DIRECTIONS.
Pictures are not part of the copy. Give again exactly the lines from the one with "Reconstruct this image" to the one with "SC.camera = cam", inclusive.

AVAILABLE RECORDS.
######

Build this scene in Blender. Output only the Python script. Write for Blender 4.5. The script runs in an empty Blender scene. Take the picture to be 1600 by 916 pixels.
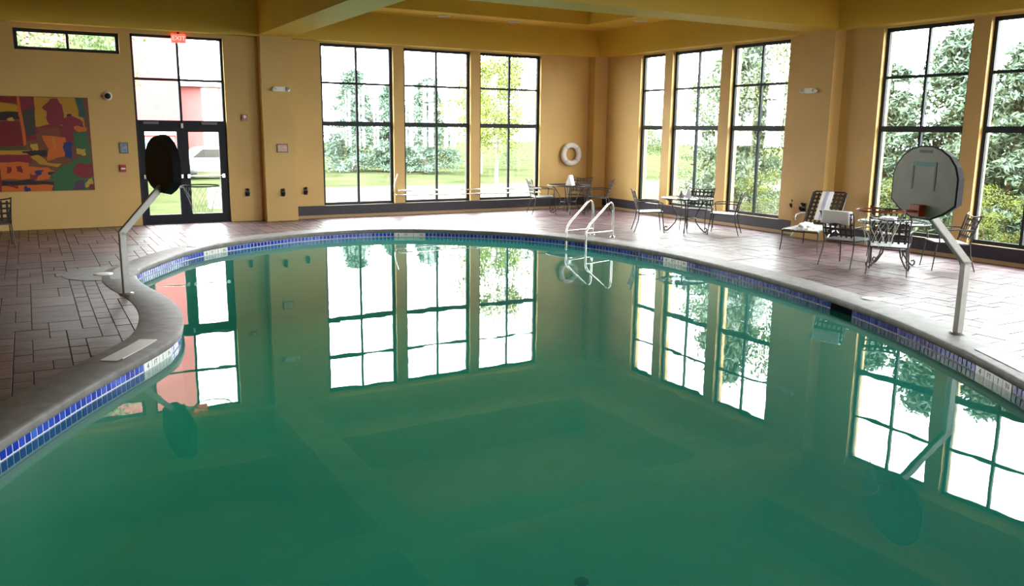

######

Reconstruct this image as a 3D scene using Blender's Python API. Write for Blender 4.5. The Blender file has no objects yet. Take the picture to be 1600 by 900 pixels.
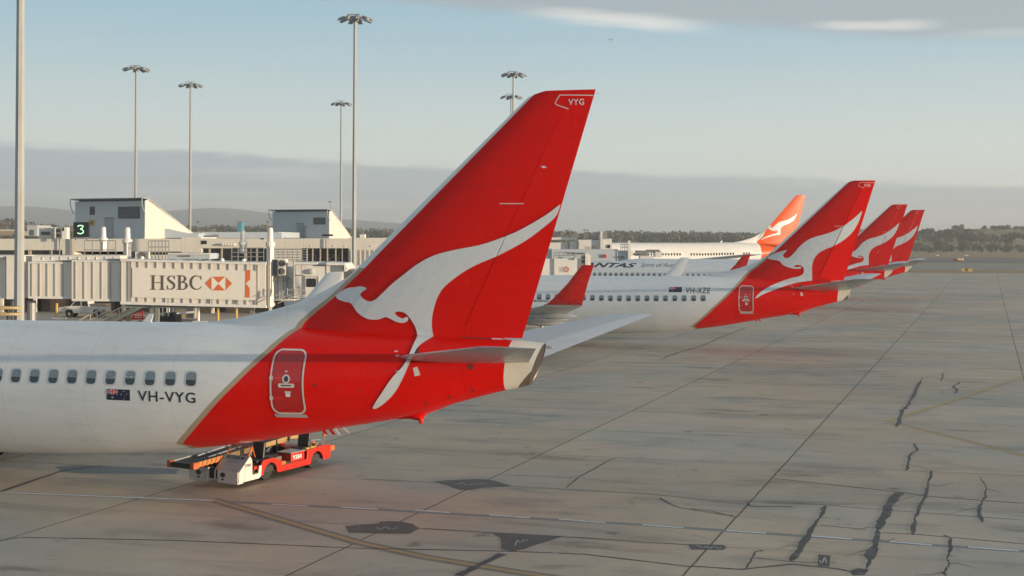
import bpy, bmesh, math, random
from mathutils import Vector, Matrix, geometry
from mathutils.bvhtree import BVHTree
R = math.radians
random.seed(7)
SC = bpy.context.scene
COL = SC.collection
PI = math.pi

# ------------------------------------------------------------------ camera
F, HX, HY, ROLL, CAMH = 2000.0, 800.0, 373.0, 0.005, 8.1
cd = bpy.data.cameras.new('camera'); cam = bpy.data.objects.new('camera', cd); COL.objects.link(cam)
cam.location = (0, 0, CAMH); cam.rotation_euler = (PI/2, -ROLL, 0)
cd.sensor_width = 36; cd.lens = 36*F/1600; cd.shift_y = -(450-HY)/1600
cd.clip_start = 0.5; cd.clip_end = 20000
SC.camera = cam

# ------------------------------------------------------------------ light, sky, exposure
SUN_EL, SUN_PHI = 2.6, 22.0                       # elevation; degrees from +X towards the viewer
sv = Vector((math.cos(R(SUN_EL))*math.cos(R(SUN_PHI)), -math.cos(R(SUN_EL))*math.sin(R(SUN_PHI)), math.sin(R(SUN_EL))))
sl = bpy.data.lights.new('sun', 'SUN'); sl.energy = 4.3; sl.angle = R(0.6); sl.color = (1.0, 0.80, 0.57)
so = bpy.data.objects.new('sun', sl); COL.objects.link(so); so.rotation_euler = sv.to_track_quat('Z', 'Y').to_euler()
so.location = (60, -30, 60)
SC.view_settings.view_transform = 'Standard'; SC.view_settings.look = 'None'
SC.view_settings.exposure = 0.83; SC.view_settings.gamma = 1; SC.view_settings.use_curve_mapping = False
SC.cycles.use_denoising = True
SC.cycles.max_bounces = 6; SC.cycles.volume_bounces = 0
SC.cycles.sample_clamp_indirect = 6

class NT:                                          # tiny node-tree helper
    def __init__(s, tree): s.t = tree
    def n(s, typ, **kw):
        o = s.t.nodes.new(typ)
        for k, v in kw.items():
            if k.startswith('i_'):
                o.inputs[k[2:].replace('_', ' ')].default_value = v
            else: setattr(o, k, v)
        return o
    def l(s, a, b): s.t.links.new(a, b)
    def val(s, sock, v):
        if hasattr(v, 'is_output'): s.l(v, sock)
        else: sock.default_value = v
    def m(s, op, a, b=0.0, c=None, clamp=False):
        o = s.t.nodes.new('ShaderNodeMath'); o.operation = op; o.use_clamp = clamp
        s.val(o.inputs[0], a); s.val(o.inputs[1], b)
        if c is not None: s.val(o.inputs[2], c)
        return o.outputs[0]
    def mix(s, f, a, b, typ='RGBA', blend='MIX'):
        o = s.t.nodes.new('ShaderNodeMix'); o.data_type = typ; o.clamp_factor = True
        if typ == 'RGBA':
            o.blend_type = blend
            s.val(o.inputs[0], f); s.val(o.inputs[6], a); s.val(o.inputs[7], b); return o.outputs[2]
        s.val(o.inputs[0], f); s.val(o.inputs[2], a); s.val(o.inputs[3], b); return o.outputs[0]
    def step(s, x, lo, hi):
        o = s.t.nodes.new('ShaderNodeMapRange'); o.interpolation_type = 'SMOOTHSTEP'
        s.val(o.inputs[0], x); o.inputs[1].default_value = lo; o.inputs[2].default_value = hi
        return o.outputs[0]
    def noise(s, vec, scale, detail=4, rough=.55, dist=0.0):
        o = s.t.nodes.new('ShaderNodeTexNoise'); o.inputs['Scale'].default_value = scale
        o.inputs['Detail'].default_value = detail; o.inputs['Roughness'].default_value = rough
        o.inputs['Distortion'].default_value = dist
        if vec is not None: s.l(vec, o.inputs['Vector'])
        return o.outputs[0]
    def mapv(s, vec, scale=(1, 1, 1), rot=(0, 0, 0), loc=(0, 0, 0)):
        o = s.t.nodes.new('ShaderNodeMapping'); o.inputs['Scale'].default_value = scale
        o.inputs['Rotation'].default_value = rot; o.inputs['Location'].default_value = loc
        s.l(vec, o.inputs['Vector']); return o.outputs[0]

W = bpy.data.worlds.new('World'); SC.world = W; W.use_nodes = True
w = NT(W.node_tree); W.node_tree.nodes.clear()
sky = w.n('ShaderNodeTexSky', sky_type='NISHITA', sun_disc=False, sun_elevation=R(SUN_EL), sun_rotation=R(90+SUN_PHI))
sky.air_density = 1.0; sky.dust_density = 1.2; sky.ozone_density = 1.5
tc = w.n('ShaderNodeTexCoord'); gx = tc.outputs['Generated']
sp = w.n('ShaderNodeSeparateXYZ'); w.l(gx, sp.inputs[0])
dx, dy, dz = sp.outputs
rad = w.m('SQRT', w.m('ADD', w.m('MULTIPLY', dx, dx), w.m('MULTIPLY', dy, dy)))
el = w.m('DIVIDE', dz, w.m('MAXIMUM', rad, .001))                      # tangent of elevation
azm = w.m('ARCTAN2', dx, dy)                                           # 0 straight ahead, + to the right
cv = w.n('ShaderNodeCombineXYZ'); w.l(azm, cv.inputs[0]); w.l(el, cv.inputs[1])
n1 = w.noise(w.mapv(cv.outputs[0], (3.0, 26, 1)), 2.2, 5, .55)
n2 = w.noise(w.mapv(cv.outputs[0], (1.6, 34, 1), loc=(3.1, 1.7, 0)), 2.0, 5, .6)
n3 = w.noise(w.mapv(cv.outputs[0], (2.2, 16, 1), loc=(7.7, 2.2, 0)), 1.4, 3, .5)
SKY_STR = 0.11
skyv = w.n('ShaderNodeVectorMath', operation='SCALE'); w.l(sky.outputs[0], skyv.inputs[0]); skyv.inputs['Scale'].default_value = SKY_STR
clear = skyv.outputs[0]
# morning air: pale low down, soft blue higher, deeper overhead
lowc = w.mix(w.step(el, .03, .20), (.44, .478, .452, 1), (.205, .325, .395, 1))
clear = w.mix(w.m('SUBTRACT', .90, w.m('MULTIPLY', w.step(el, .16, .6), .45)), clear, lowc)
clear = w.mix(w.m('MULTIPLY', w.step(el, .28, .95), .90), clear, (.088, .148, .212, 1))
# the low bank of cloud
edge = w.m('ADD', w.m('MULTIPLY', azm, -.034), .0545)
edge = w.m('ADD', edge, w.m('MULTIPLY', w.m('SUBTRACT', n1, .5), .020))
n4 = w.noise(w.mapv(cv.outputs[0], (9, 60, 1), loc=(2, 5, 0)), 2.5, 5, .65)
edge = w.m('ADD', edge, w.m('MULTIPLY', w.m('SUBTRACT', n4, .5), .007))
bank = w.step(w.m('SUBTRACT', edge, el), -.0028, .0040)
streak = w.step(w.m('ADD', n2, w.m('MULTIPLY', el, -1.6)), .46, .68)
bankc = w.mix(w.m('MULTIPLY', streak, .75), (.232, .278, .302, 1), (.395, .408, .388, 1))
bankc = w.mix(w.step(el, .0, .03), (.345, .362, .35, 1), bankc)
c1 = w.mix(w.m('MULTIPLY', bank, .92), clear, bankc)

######

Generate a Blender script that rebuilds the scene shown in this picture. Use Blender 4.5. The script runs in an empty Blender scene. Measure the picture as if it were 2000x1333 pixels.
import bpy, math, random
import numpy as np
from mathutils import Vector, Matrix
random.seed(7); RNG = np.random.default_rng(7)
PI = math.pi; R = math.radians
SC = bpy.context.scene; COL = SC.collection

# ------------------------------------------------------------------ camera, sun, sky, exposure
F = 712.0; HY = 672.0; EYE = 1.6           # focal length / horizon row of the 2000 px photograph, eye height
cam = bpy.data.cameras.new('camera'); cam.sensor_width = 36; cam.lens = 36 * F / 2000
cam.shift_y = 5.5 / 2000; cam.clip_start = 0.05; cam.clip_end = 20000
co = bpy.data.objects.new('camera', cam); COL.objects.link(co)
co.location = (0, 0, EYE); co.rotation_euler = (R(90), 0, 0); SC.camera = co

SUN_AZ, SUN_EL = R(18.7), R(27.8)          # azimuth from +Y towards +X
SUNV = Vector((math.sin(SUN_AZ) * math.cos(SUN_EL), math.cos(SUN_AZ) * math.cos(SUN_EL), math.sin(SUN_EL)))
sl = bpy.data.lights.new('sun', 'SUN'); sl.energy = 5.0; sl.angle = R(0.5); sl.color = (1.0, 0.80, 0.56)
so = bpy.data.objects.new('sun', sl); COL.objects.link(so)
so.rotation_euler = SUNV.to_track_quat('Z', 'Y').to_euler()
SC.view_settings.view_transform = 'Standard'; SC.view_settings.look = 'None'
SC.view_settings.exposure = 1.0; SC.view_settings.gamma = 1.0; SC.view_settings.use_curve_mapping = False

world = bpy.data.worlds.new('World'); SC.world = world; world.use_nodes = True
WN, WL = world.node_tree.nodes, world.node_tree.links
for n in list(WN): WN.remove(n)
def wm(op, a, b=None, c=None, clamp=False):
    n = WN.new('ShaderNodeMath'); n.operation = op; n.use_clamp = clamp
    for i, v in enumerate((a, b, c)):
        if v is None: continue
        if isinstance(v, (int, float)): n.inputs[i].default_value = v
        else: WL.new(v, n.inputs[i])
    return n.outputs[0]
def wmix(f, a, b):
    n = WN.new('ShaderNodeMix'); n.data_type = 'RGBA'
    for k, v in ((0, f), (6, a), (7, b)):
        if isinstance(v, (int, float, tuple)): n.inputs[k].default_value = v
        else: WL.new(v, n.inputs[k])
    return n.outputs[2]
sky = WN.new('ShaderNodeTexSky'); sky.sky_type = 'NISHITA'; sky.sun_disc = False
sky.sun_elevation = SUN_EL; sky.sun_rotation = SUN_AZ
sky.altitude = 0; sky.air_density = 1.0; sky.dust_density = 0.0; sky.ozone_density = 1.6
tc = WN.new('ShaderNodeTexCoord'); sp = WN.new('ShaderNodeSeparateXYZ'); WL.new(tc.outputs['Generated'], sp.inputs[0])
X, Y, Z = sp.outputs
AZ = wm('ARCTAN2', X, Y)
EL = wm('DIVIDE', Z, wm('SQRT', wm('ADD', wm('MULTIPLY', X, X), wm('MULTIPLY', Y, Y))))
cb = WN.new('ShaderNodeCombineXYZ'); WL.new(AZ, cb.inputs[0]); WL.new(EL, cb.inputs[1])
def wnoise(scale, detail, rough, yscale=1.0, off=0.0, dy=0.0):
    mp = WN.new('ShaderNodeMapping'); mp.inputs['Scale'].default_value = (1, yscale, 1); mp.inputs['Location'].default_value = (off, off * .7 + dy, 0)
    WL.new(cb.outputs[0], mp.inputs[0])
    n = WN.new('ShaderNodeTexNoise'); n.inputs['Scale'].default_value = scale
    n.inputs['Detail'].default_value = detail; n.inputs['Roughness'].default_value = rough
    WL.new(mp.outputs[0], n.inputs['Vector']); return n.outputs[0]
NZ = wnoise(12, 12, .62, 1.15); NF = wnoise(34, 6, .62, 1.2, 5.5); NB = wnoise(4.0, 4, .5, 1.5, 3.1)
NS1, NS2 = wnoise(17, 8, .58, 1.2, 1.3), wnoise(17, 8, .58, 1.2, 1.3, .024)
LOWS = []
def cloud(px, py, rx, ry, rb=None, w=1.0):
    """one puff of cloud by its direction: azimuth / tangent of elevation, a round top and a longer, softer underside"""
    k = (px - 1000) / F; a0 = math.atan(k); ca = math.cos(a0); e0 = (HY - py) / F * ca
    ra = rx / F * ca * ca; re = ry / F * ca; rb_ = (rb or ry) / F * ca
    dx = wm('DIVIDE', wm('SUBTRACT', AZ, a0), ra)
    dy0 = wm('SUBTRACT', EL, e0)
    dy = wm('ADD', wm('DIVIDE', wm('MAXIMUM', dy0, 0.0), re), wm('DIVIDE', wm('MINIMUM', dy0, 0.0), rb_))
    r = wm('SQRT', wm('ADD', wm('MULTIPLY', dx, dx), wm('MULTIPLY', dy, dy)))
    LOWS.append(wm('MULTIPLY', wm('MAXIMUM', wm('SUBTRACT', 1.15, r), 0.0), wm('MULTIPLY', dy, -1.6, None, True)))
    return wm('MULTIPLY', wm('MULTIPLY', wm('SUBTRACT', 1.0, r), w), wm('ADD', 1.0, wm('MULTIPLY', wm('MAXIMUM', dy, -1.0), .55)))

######

SOLUTION.
Reconstruct this image as a 3D scene using Blender's Python API. Write for Blender 4.5. The Blender file has no objects yet. Take the picture to be 1600 by 900 pixels.
import bpy, bmesh, math, random
from mathutils import Vector, Matrix, geometry
from mathutils.bvhtree import BVHTree
R = math.radians
random.seed(7)
SC = bpy.context.scene
COL = SC.collection
PI = math.pi

# ------------------------------------------------------------------ camera
F, HX, HY, ROLL, CAMH = 2000.0, 800.0, 373.0, 0.005, 8.1
cd = bpy.data.cameras.new('camera'); cam = bpy.data.objects.new('camera', cd); COL.objects.link(cam)
cam.location = (0, 0, CAMH); cam.rotation_euler = (PI/2, -ROLL, 0)
cd.sensor_width = 36; cd.lens = 36*F/1600; cd.shift_y = -(450-HY)/1600
cd.clip_start = 0.5; cd.clip_end = 20000
SC.camera = cam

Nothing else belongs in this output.